Saturday, January 8, 2011

A conversation with Virgil Vanfair

You've devoted yourself to a strict schedule in a self improvement crusade. What are your primary motivations for doing so?

Ever since the 7th grade, I have been working diligently to sharpen my talents and assets. I don't know how the motivation came to me, or why it came at such an early age, but the thing that keeps me going is previous success, and a desire to get more of it. 2010 was such a good year in this regard, I want an even better one this year.

I have also been a huge fan of reading biographies, which has led me to read about the greats such as Leonardo Da Vinci and Thomas Jefferson from which I have derived inspiration from. I have always aspired to become like the greats and to be a good steward of my God-given talents, I guess thats what drives me.

You show a fair amount of interest in the SAT/PSAT tests, what score are you striving for? Are you a national merit scholar?

As to the latter question. No, for the very good reason that my graduate class will not being receiving recognition until next fall. But my scores are well within the top 1%, so its pretty much a guarantee that I will be at least an outstanding participant. As to the former, my ultimate goal is to get a perfect score, at least on the Reading and Math sections.

What is your I.Q? Have you looked into the various I.Q societies such as Mensa?

Over the supposed genius level. How much over, I don't know, although I suspect it isn't by that much. I have thought about joining the various societies, if I were to pick one to go for, it would be Triple Nine, which requires an I.Q of is one person in a thousand. The thing this, the mensa threshold isn't really all that spectacular. If you have 1000 readers, the chances are that 20 of them are Mensa material. And the fact that the overwhelming majority of politicians and elected leaders can hardly pass that not too impressive mark speaks volumes about who is really running this country.

Where do you stand on the I.Q debate? How much of a role does it play in individual success?

Warren Buff is known to have said that any I.Q points exceeding 125 are wasted if you want to make money. That I can hardly dispute. Although I think the reason most studies show a weak correlation between I.Q and success is because the metric used to define success if financial welfare. The problem is is that many individuals possessing a high intelligence are successful in their field but may not be particularly lucrative. The Scientific profession is a case in point; I very much doubt that a physicist with an I.Q of 150 will make more money that a lawyer with an I.Q of 120.
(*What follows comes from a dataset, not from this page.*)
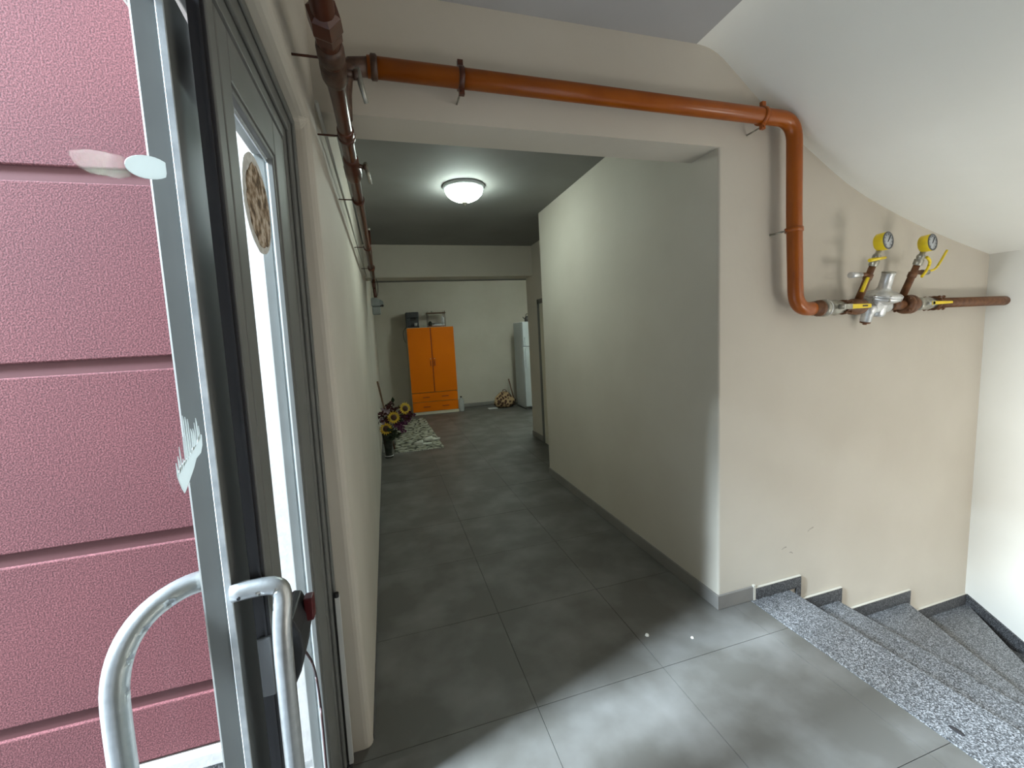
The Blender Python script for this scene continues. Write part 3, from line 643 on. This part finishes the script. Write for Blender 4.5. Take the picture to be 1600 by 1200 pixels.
# gauge stacks, tilted out of the wall
def gauge(base, hgt, label, second):
    t = thing('pressure_gauge', label, 'gauge', base)
    ax = Vector((.02, -math.sin(math.radians(20)), math.cos(math.radians(20)))).normalized()
    def at(h): return ax * h
    q = MB(); q.lathe([(.017, 0), (.017, hgt * .36), (.020, hgt * .37), (.020, hgt * .46), (.015, hgt * .47), (.015, hgt * .62)], (0, 0, 0), ax, 14); q.build('stem_pipe', M['rust'], t)
    q = MB(); q.lathe([(.019, hgt * .60), (.020, hgt * .61), (.021, hgt * .70), (.014, hgt * .72), (.018, hgt * .73), (.018, hgt * .78), (.012, hgt * .80), (.012, hgt * .86)], (0, 0, 0), ax, 10); q.build('valve', M['brass'], t)
    if not second:
        q = MB(); q.tube([at(hgt * .45), at(hgt * .45) + Vector((-.06, -.0, 0))], .011, 10); q.build('side_branch', M['rust'], t)
        q = MB(); q.tube([at(hgt * .45) + Vector((-.055, 0, 0)), at(hgt * .45) + Vector((-.13, .0, 0))], [.013, .015], 12); q.build('test_nipple', M['zinc'], t)
        q = MB(); q.tube([at(hgt * .40) + Vector((-.025, -.018, 0)), at(hgt * .15) + Vector((-.026, -.018, 0))], [.008, .009], 6); o = q.build('lever', M['yellow'], t)
        q = MB(); q.tube([at(hgt * .70) + Vector((-.07, -.02, -.005)), at(hgt * .70) + Vector((.04, -.02, .008))], [.009, .007], 6); o = q.build('lever', M['yellow'], t)
    else:
        q = MB(); q.tube([at(hgt * .46), at(hgt * .46) + Vector((.10, 0, 0))], .011, 10); q.build('side_branch', M['rust'], t)
        q = MB(); q.tube([at(hgt * .46) + Vector((.06, 0, -.0)), at(hgt * .46) + Vector((.11, 0, 0))], [.014, .014], 12); q.build('test_nipple', M['brass'], t)
        q = MB(); q.tube(smoothpath([at(hgt * .46) + Vector((.10, -.005, .005)), at(hgt * .46) + Vector((.15, -.01, .01)), at(hgt * .46) + Vector((.17, -.02, .05)), at(hgt * .46) + Vector((.20, -.03, .11))], 3), .006, 6); q.build('lever', M['yellow'], t)
        q = MB(); q.tube(smoothpath([at(hgt * .74) + Vector((.02, -.015, 0)), at(hgt * .66) + Vector((.06, -.02, 0)), at(hgt * .50) + Vector((.065, -.02, 0)), at(hgt * .36) + Vector((.03, -.03, 0))], 3), [.006] * 1 + [.007] * 40 if False else .007, 6); q.build('lever', M['yellow'], t)
    c = at(hgt); D = Vector((.10, -1, .05)).normalized()
    q = MB(); q.lathe([(.0, -.024), (.037, -.024), (.042, -.019), (.043, .018), (.042, .021)], c, D, 28); o = q.build('casing', M['yellow'], t); o['label'] = 'yellow round casing'
    q = MB(); q.lathe([(.0425, .021), (.0425, .024), (.037, .025), (.037, .0215)], c, D, 28); q.build('bezel', M['grey_metal'], t)
    q = MB(); q.lathe([(.037, .0205), (.037, .0225), (0, .0226)], c, D, 28); q.build('dial', M['dial'], t)
    R_ = D.cross(Vector((0, 0, 1))).normalized(); U = R_.cross(D).normalized()
    q = MB()
    for k in range(9):
        a = math.radians(225 - k * 33.75); v = R_ * math.cos(a) + U * math.sin(a)
        q.tube([c + D * .0232 + v * .027, c + D * .0232 + v * .033], .0012, 4)
    q.build('scale_marks', M['dark'], t)
    q = MB(); v = R_ * math.cos(2.2) + U * math.sin(2.2); q.tube([c + D * .0240 - v * .008, c + D * .0240 + v * .03], .0014, 4); q.build('needle', M['dark'], t)
    return t
gauge((2.392, YG - .0, 1.585), .295, 'yellow dial gauge on the left stem rising beside the regulator', False)
gauge((2.725, YG - .0, 1.60), .275, 'yellow dial gauge on the right stem nearest the right wall', True)

# ------------------------------------------------------------------ ceiling lamp
em = mat('lit_opal_glass', (0.9, 0.95, 0.93), 0.3); b = em.node_tree.nodes['Principled BSDF']; b.inputs['Emission Color'].default_value = (0.84, 1.0, 0.92, 1); b.inputs['Emission Strength'].default_value = 56.0
def make_lamp(loc, label, em):
    lam = thing('ceiling_lamp', label, 'lamp', loc)
    q = MB(); q.lathe([(.165, 0), (.168, -.012), (.155, -.028), (.14, -.03)], (0, 0, 0), (0, 0, 1), 40); q.build('lamp_base', M['fridge'], lam)
    q = MB(); q.lathe([(.150, -.022), (.151, -.035), (.140, -.062), (.115, -.088), (.08, -.107), (.04, -.118), (0, -.121)], (0, 0, 0), (0, 0, 1), 40); q.build('lamp_shade', em, lam)
    q = MB(); q.lathe([(.006, -.119), (.022, -.124), (.024, -.132), (.012, -.140), (.006, -.15), (0, -.152)], (0, 0, 0), (0, 0, 1), 20); q.build('finial', M['brass'], lam)
make_lamp((.70, 3.46, 2.70), 'round white glass dome ceiling lamp lit in the corridor', em)
em2 = em.copy(); em2.name = 'lit_opal_glass_far'; em2.node_tree.nodes['Principled BSDF'].inputs['Emission Strength'].default_value = 140.0
make_lamp((2.30, 6.45, 2.70), 'round lit ceiling lamp in the far room beyond the beam and pillar', em2)

# ------------------------------------------------------------------ wardrobe and what stands on it
wd = thing('wardrobe', 'orange two-door wardrobe with two drawers and cream sides against the back wall', 'wardrobe', (.42, 8.62, 0), math.radians(-1.5))
WW, WH, WD = .92, 1.755, .40
q = MB(); q.box(0, .018, 0, WD, .002, WH); q.box(WW - .018, WW, 0, WD, .002, WH); q.box(.018, WW - .018, 0, WD, WH - .018, WH); q.box(.018, WW - .018, 0, WD, .06, .08); q.box(.018, WW - .018, WD - .01, WD, .08, WH - .018); q.box(-.004, WW + .004, -.012, .01, .002, .06)
q.build('carcass', M['carcass'], wd, .002, 1)
def door_(x0, x1, hxp):
    q = MB(); q.box(x0, x1, -.02, -.001, .455, WH - .006); d = q.build('door', M['orange'], wd, .003, 2)
    q = MB(); q.box(hxp - .008, hxp + .008, -.048, -.021, .98, 1.09); q.build('handle', M['orange_edge'], d, .005, 2)
    q = MB(); q.lathe([(.006, 0), (.009, .012), (0, .018)], (hxp, -.021, 1.125), (0, -1, 0), 10); q.build('screw', M['zinc'], d)
door_(.002, WW / 2 - .012, WW / 2 - .04); door_(WW / 2 + .008, WW - .002, WW / 2 + .04)
q = MB(); q.box(WW / 2 - .012, WW / 2 + .008, -.006, -.0008, .455, WH - .006); q.build('door_gap_strip', M['orange_edge'], wd)
for z0, z1 in ((.265, .445), (.065, .255)):
    q = MB(); q.box(.004, WW - .004, -.02, -.001, z0, z1); d = q.build('drawer', M['orange'], wd, .003, 2)
    for hxp in (.28, .66):
        q = MB(); q.box(hxp - .07, hxp + .07, -.034, -.021, (z0 + z1) / 2 - .008, (z0 + z1) / 2 + .008); q.build('handle', M['orange_edge'], d, .004, 2)
cm = thing('coffee_machine', 'black boxy coffee machine on the left of the wardrobe top', 'coffee machine', (.56, 8.80, WH))
q = MB(); q.box(-.13, .12, -.02, .14, .0, .31); q.box(-.13, .12, -.12, .0, .20, .31); q.box(-.13, .12, -.12, .0, 0, .03); q.box(-.13, -.05, -.11, .0, .03, .2); q.build('body', M['black_plastic'], cm, .012, 3)
q = MB(); q.lathe([(.018, 0), (.018, -.03), (.008, -.045)], (.045, -.07, .2), (0, 0, 1), 12); q.build('spout', M['dark'], cm)
q = MB(); q.lathe([(.0, .032), (.028, .032), (.034, .10), (.030, .10), (.026, .036), (0, .036)], (.055, -.075, 0), (0, 0, 1), 18); tag(q.build('cup', M['zinc'], cm), None)
q = MB(); q.tube(smoothpath([(-.13, .08, .02), (-.17, .05, -.02), (-.205, -.06, -.08), (-.205, -.1, -.17), (-.19, -.06, -.25), (-.16, .06, -.28)], 5), .005, 8); q.build('power_cord', M['dark'], cm)
rk = thing('wire_rack', 'two-tier dark wire rack with wooden shelves on the right of the wardrobe top', 'rack', (1.03, 8.80, WH))
for x in (-.17, .17):
    for y in (-.11, .11):
        q = MB(); q.tube([(x, y, .0), (x, y, .315)], .006, 8); q.build('post', M['wire'], rk)
for y in (-.11, .11):
    q = MB(); q.tube([(-.17, y, .07), (.17, y, .07)], .004, 6); q.build('rail', M['wire'], rk)
q = MB(); q.box(-.19, .19, -.125, .125, .27, .29); q.build('shelf', M['wood'], rk, .003, 1)
q = MB(); q.box(-.17, .17, -.12, .12, .012, .024); q.build('shelf', M['orange_edge'], rk, .003, 1)
q = MB(); R = random.Random(5); n = 14; vs = []; fs = []
for i in range(n):
    for j in range(6):
        u = i / (n - 1); v = j / 5; e_ = math.sin(PI * u) ** .6 * math.sin(PI * v) ** .5
        vs.append((-.07 + .20 * u, -.09 + .15 * v, .0255 + e_ * (.055 + R.uniform(-.012, .02))))
for i in range(n - 1):
    for j in range(5): fs.append((i * 6 + j, (i + 1) * 6 + j, (i + 1) * 6 + j + 1, i * 6 + j + 1))
vs2 = len(vs); vs += [(x, y, .0245) for x, y, z in vs]; fs += [tuple(v + vs2 for v in f[::-1]) for f in fs[:]]
for i in range(n - 1): fs += [(i * 6, (i + 1) * 6, (i + 1) * 6 + vs2, i * 6 + vs2), (i * 6 + 5, (i + 1) * 6 + 5, (i + 1) * 6 + 5 + vs2, i * 6 + 5 + vs2)]
q.faces(vs, fs, True); o = q.build('cloth', M['cloth']); o.location = (1.03, 8.80, WH); tag(o, 'crumpled white cloth lying on the lower shelf of the wire rack', 'cloth')
q = MB(); q.lathe([(.03, 0), (.034, .02), (.034, .07), (.02, .085), (.012, .1), (0, .1)], (0, 0, 0), (0, 0, 1), 16); o = q.build('jar', M['vase']); o.location = (.91, 8.80, WH + .0245); tag(o, 'small dark jar at the left end of the rack lower shelf', 'jar')
q = MB(); q.lathe([(.018, 0), (.02, .01), (.018, .03), (0, .034)], (0, 0, 0), (0, 0, 1), 14); o = q.build('lid', M['brass']); o.location = (.95, 8.78, WH + .2905); tag(o, 'small round lid lying on top of the wire rack', 'lid')
q = MB(); q.lathe([(.03, 0), (.03, .16), (.012, .18), (.012, .2), (0, .2)], (0, 0, 0), (0, 0, 1), 16); o = q.build('bottle', M['cloth']); o.location = (1.17, 8.83, WH + .0245); tag(o, 'white bottle at the right end of the rack lower shelf', 'bottle')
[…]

Anyway, it is not completely true to assert a perfect correlation between the two. Diligence, interpersonal skills, and other modes of creative thinking are just as important in the success equation. To object to the I.Q measure because it does not accurately predict success is a category error; it doesn't because it was merely designed to measure abstract and spatial intelligence in order to predict academic success, which means it isn't a comprehensive Life test.

But I will admit though, SWPL's are a little too enamored of it.

To what extent can you improve your intelligence, and how?

To a great extent, I believe. Although certain types of intelligence can be improved more that others. In garder's division of 7 kinds of Intelligence, I would say that interpersonal, verbal, spatial, and musical provide the greatest room for improvement, whereas math, intrapersonal, and physical, are a little more difficult. The actual intelligence you understand, not the knowledge base. Although it is extremely difficult to become an actual genius in any of those areas without exceptional inborn talent.

On exactly how one goes about boosting it depends on the type. Spatial requires access and proper us of the right side of the brain, which can be difficult to tap in, but produces dramatic results once it is done. This is why some fledgling drawers can get absolutely nowhere in a month and others progress rapidly in the same period. Math requires a similar transformation, but the mechanism behind that transformation is not very well understood, and the effects are less dramatic. Verbal requires just reading, writing and listening to a well written/spoken article of information. Musical demands delving into the logical foundation of musical patterns as described by the scales and improvisation methods. And interpersonal skills can be greatly enhanced when you become a ruthless observer of human behavior and a constant ponderer of that behavior. Vanfair Maxim #23: Observation without proper reflection not only does the mind no good, but does it a disservice by creating an illusion of knowledge and experience. Anyway, an entire book could be written on the subject of intelligence enhancement, I very well may write that book someday, but I not at the moment.

Thank you for the all the insight that you bring to a conversation. One last question, can you provide a list of all your goals for 2011?

I will be posting them sometime this weekend. And thank you, its a pleasure doing this with you.